His comment points to a tipping demographic scale in the Church, in terms of where the largest swaths of Catholics have been and will be located: Africa’s projected to be home to one in every three Catholics in the world by 2050, a shift away from what’s been a largely Western-dominated demographic.

It's worth taking a look at that tipping scale to wonder why things are playing out this way – why the Church would be expanding in one place and shrinking in another. Of course, there are a number of answers one could give to that kind of question. One could, for instance, try to make it a matter of intellectual sophistication. The West got smart, one might argue, while Africa lingers in an intellectual or scientific lag that keeps them moored to superstition and a silly belief in the supernatural. But that doesn’t quite work, if only because there are in fact really well-educated Catholics across the continent, who are more than equal to the intellects of the West.

Instead there may be a different, spiritual principle at play. From a Christian perspective, we’re certain of this truth: pride blinds to spiritual reality. It may be true that the West has gone further than Africa in the perception that we’ve mastered the world, that we can bend and shape it to our purposes through science and politics. But the resulting loss of a spiritual perspective is not a sign of our greater intelligence. It’s the sign of a moral wound, which gives rise to a spiritual blindness. In the refusal to acknowledge that we aren’t, actually, the center and masters of reality, there’s a whole, invisible world that we tend to be entirely ignorant to. African culture on the other hand, still humbler than the West, is still willing to admit those spiritual realities, and as a result can actually see more clearly than we can.
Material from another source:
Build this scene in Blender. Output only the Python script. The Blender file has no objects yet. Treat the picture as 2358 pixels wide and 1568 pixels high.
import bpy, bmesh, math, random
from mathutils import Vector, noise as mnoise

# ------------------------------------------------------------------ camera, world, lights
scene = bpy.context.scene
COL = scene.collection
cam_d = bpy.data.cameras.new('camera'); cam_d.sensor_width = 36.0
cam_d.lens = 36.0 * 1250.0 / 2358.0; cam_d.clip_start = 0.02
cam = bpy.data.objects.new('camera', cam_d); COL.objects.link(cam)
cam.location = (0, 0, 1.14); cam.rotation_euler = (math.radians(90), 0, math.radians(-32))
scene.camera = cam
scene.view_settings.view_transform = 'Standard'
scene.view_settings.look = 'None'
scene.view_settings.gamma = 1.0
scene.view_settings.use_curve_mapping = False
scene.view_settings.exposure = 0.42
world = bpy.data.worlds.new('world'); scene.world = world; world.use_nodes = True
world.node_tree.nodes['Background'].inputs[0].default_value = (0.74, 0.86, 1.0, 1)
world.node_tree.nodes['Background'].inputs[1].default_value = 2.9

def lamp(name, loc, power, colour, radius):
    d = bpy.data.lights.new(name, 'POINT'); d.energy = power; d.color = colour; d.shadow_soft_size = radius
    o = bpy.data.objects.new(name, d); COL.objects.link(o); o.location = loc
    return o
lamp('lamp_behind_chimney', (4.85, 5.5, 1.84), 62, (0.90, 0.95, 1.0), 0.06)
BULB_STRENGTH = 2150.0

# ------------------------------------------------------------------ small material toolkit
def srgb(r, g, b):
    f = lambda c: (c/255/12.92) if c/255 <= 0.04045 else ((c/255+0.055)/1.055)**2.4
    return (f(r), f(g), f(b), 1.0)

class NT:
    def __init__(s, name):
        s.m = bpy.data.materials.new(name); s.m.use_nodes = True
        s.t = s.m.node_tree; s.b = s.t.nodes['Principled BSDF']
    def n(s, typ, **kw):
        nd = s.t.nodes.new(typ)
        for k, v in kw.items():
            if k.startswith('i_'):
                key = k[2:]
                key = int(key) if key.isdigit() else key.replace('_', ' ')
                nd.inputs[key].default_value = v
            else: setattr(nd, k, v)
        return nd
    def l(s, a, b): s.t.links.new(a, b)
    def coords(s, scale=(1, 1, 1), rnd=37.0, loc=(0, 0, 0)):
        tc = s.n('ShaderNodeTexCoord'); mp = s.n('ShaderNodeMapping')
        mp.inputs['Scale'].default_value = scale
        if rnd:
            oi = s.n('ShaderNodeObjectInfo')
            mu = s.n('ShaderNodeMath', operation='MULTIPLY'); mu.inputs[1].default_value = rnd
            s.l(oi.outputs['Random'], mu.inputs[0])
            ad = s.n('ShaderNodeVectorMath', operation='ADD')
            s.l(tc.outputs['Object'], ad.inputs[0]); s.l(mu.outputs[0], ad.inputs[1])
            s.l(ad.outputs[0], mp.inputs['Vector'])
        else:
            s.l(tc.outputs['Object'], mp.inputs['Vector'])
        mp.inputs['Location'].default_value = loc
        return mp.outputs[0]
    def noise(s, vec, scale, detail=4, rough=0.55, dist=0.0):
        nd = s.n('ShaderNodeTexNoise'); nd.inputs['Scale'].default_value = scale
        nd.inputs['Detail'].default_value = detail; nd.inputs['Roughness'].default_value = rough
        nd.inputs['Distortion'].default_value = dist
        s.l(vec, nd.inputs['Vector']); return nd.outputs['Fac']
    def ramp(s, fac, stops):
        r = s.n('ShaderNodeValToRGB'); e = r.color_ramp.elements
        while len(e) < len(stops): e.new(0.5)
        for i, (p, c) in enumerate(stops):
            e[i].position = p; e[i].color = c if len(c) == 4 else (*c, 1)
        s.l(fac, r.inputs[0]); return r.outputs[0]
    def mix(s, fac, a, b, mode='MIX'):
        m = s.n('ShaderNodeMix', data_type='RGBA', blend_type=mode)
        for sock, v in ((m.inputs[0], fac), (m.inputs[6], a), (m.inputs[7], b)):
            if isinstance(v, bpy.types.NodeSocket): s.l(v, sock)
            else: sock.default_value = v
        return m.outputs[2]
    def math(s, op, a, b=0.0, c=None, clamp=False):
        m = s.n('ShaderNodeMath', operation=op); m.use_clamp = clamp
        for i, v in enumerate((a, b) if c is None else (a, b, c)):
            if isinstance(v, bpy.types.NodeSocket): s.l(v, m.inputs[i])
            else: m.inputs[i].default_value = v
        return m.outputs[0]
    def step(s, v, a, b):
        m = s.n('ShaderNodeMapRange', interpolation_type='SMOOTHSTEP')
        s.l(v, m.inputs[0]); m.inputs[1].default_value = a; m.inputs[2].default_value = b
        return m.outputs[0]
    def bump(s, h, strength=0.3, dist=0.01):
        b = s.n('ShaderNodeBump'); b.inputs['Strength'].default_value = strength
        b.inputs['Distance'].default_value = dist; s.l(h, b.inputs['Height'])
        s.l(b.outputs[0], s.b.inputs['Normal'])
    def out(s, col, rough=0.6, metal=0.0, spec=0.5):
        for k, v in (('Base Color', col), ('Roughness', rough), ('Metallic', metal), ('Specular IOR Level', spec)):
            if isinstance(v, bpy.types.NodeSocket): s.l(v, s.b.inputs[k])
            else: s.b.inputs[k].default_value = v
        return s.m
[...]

What’s interesting is that as the West, with all its technical and cultural advancements, has tended to think of itself as owning the future, its demographics and the vitality of its institutions and people have stalled; at the same time, Africa has flourished in many ways on both scores, maintaining a zest for life that’s palpable and extraordinary to those who encounter it. Africans don’t tend to be worried about the future disappearing on them like the West is. And this is another promised mark of pride: to think oneself God inevitably leads to barrenness; to delight in being his creature leads to vitality, joy, life.

On a secular mindset, any social or political theory would say that Africa should be dwindling, finding its place as a minor player in the Church and in the world. But instead they’re bursting with life, and growing in a highly sophisticated, enculturing religion with a lot of speed. For us, that’s a good lesson in our own lives and in that of our communities: humility won’t diminish us. Rather, to be who we are, to remain in the grooves of who God’s made us to be, really is the font of our flourishing.